Let us face facts again. Parliament is deadlocked and has been for months, if not ever since the referendum of 2016 (if anyone cared to probe). Parliament, in other words cannot legislate, and the government cannot get its business through the Commons. Political crisis. Leadership crisis. Brexit crisis – all in one triple-layered sherry trifle of a mess.

The answer hoves into view once again: a Final Say referendum on the Brexit deal.

Which Brexit deal, though? There is one already that can be placed before the public. It happens that, as we have all forgotten, the UK-EU negotiations were actually completed successfully on 25 November last year. The British prime minister and the heads of 27 other EU governments all agreed on a UK-EU Withdrawal Agreement and Political Declaration. That has recently been tweaked.

The latest “package” of four components – Withdrawal Agreement, Political Declaration, Interpretative Instrument and Unilateral Declaration – is one that the government and cabinet agree on, and can be put to the people in a referendum, with the option of Remain as the fall-back.

As an alternative we could request from the EU more time – another 21 months, say, on which to negotiate a comprehensive package that also includes the future trade deal. That would fulfil the promise of the likes of David Davis, who as Brexit Secretary said that “nothing is agreed until everything is agreed”. We would then know the entirety of the future relationship with the EU, and not just the divorce bit. That again would be a package requiring democratic assent, because the Commons probably wouldn’t be able to agree on that one either.
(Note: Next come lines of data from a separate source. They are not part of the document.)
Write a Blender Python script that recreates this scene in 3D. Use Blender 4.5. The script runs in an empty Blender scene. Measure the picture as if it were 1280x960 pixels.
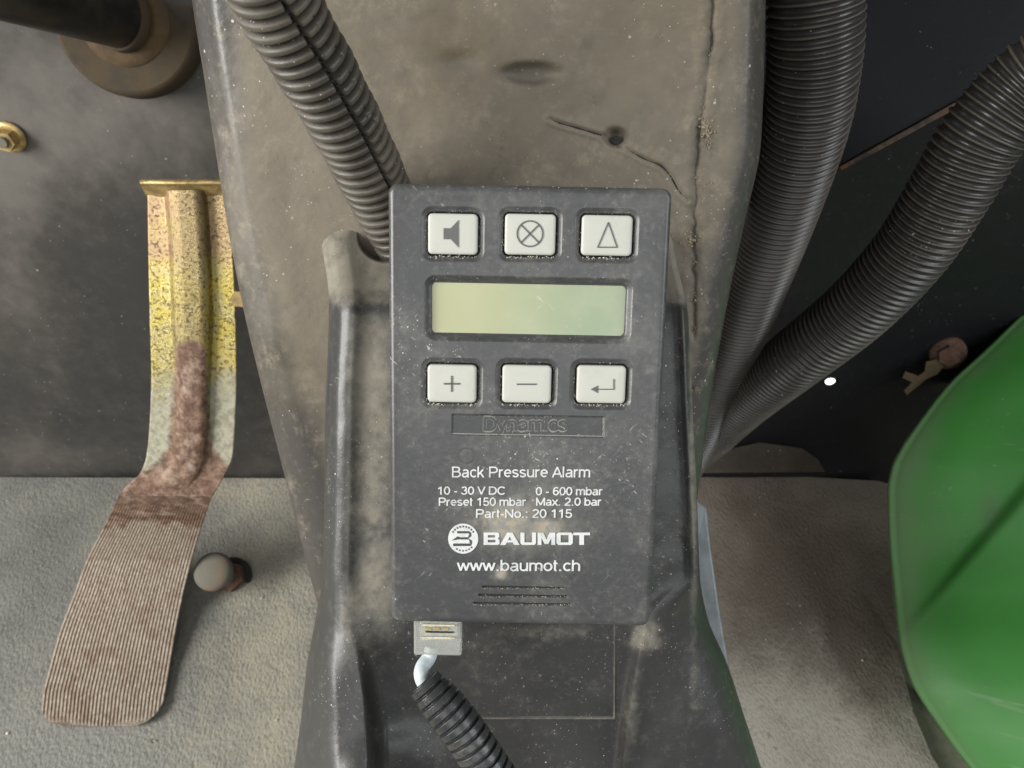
import bpy, bmesh, math, random
import numpy as np
from mathutils import Vector, Matrix
random.seed(7); np.random.seed(7)
S = bpy.context.scene
COL = S.collection

# ---------------------------------------------------------------- camera
CAM_H = 0.65
F_PX = 962.0                       # focal length in photograph pixels (1280 wide)
cam_d = bpy.data.cameras.new('camera'); cam_d.sensor_width = 36.0; cam_d.lens = F_PX/1280*36.0
cam_d.clip_start = 0.01; cam_d.clip_end = 50
cam_d.dof.use_dof = True; cam_d.dof.focus_distance = 0.27; cam_d.dof.aperture_fstop = 26
cam = bpy.data.objects.new('camera', cam_d); COL.objects.link(cam)
cam.location = (0, 0, CAM_H); cam.rotation_euler = (math.radians(45), 0, 0)
S.camera = cam

# ---------------------------------------------------------------- light
w = bpy.data.worlds.new('World'); S.world = w; w.use_nodes = True
bg = w.node_tree.nodes['Background']; bg.inputs[0].default_value = (0.93, 0.97, 1.0, 1); bg.inputs[1].default_value = 0.20
def area(name, loc, target, size, sizey, power, color):
    l = bpy.data.lights.new(name, 'AREA'); l.shape = 'RECTANGLE'; l.size = size; l.size_y = sizey
    l.energy = power; l.color = color
    o = bpy.data.objects.new(name, l); COL.objects.link(o); o.location = loc
    o.rotation_euler = (Vector(target)-Vector(loc)).to_track_quat('-Z', 'Y').to_euler()
    return o
area('left_door_daylight', (-1.20, -0.25, 0.95), (0, 0.25, 0.35), 0.6, 0.9, 35, (1.0, 0.985, 0.95))
area('right_door_daylight', (1.3, -0.35, 1.15), (0.1, 0.3, 0.3), 0.6, 1.0, 12, (0.94, 0.98, 1.0))
area('rear_window_daylight', (0.1, -1.3, 1.35), (0, 0.3, 0.3), 1.2, 0.8, 9, (0.97, 0.99, 1.0))
S.view_settings.view_transform = 'Standard'; S.view_settings.look = 'None'
S.view_settings.exposure = 0.0; S.view_settings.gamma = 1.0; S.view_settings.use_curve_mapping = False
S.cycles.max_bounces = 6

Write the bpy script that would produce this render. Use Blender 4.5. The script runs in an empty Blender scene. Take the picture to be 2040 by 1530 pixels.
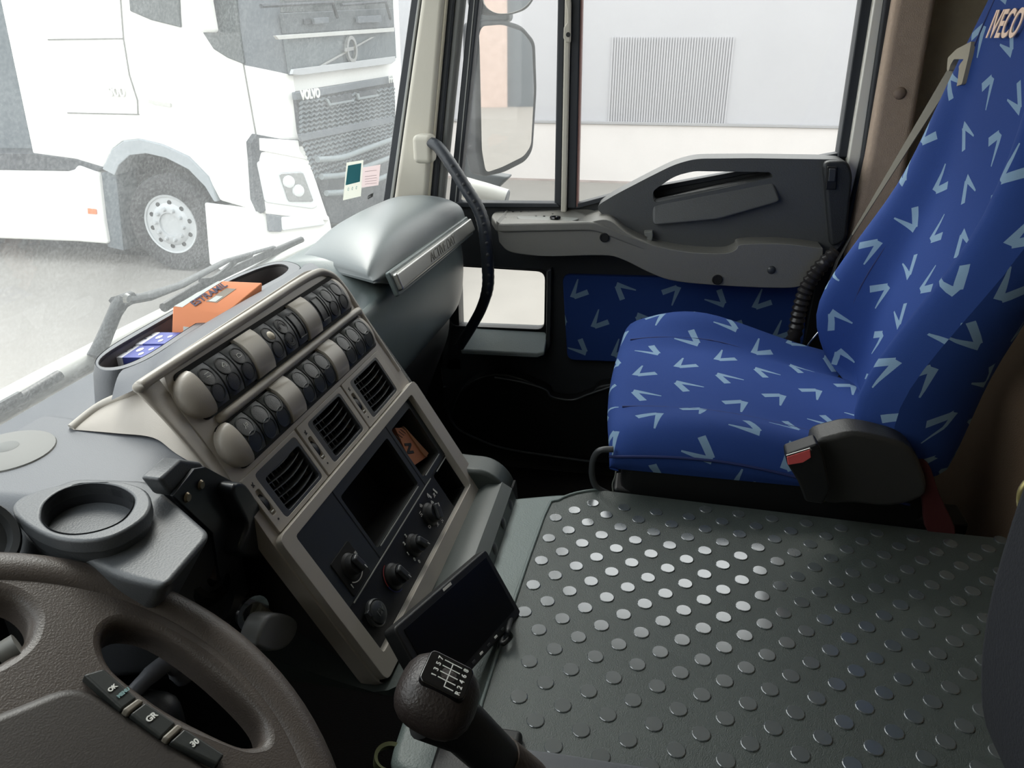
import bpy, bmesh, math, random
from mathutils import Vector, Matrix
random.seed(7)
S = bpy.context.scene
COL = S.collection
# ------------------------------------------------------------------ camera
FOC, PITCH, AZ = 1500.0, math.radians(24.5), math.radians(10.6)
FW = Vector((math.cos(AZ)*math.cos(PITCH), math.sin(AZ)*math.cos(PITCH), -math.sin(PITCH)))
RT = Vector((math.sin(AZ), -math.cos(AZ), 0.0))
UP = RT.cross(FW)
cd = bpy.data.cameras.new('camera'); cam = bpy.data.objects.new('camera', cd); COL.objects.link(cam)
cd.sensor_fit = 'HORIZONTAL'; cd.sensor_width = 36.0; cd.lens = 36.0*FOC/2040.0
cd.clip_start = 0.02; cd.clip_end = 300
cam.matrix_world = Matrix((( RT.x, UP.x, -FW.x, 0), (RT.y, UP.y, -FW.y, 0), (RT.z, UP.z, -FW.z, 0), (0,0,0,1)))
S.camera = cam
# ------------------------------------------------------------------ world: bright hazy overcast sky
W = bpy.data.worlds.new('overcast_sky'); S.world = W; W.use_nodes = True
wn = W.node_tree; wn.nodes.clear()
wo = wn.nodes.new('ShaderNodeOutputWorld'); wb = wn.nodes.new('ShaderNodeBackground')
tc = wn.nodes.new('ShaderNodeTexCoord'); sx = wn.nodes.new('ShaderNodeSeparateXYZ'); cr = wn.nodes.new('ShaderNodeValToRGB')
cr.color_ramp.elements[0].position = 0.0; cr.color_ramp.elements[0].color = (0.97, 0.96, 0.93, 1)
cr.color_ramp.elements[1].position = 0.9; cr.color_ramp.elements[1].color = (0.90, 0.96, 1.0, 1)
wn.links.new(tc.outputs['Generated'], sx.inputs[0]); wn.links.new(sx.outputs['Z'], cr.inputs[0])
wn.links.new(cr.outputs[0], wb.inputs[0]); wb.inputs[1].default_value = 2.7
wn.links.new(wb.outputs[0], wo.inputs[0])
sl = bpy.data.lights.new('sun', 'SUN'); sl.energy = 3.0; sl.angle = math.radians(25); sl.color = (1.0, 0.97, 0.9)
so = bpy.data.objects.new('sun', sl); COL.objects.link(so)
so.rotation_euler = Vector((-0.60, -0.35, -0.80)).to_track_quat('-Z', 'Y').to_euler()
S.view_settings.view_transform = 'Standard'; S.view_settings.look = 'None'
S.view_settings.gamma = 1.0; S.view_settings.use_curve_mapping = False
S.view_settings.exposure = 0.3
S.cycles.max_bounces = 10; S.cycles.transparent_max_bounces = 16; S.cycles.diffuse_bounces = 5
S.cycles.sample_clamp_indirect = 6.0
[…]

So, one way or another, a second referendum is inevitable. It is a practical imperative now as the only route left out of this situation. A general election won’t cut it because we’d probably end up with another hung parliament; people will vote on issues other than the EU; the arguments would not be resolved. A new prime minister would face precisely the same schism in the Tory party and divisions in the Commons.

A Final Say vote is also a moral imperative. It is not a betrayal of the 2016 referendum to have another referendum where people can vote for Brexit again if they want. Democracy cannot be “killed” by more democracy. There’s a march on 23 March to remind everyone as much. See you there.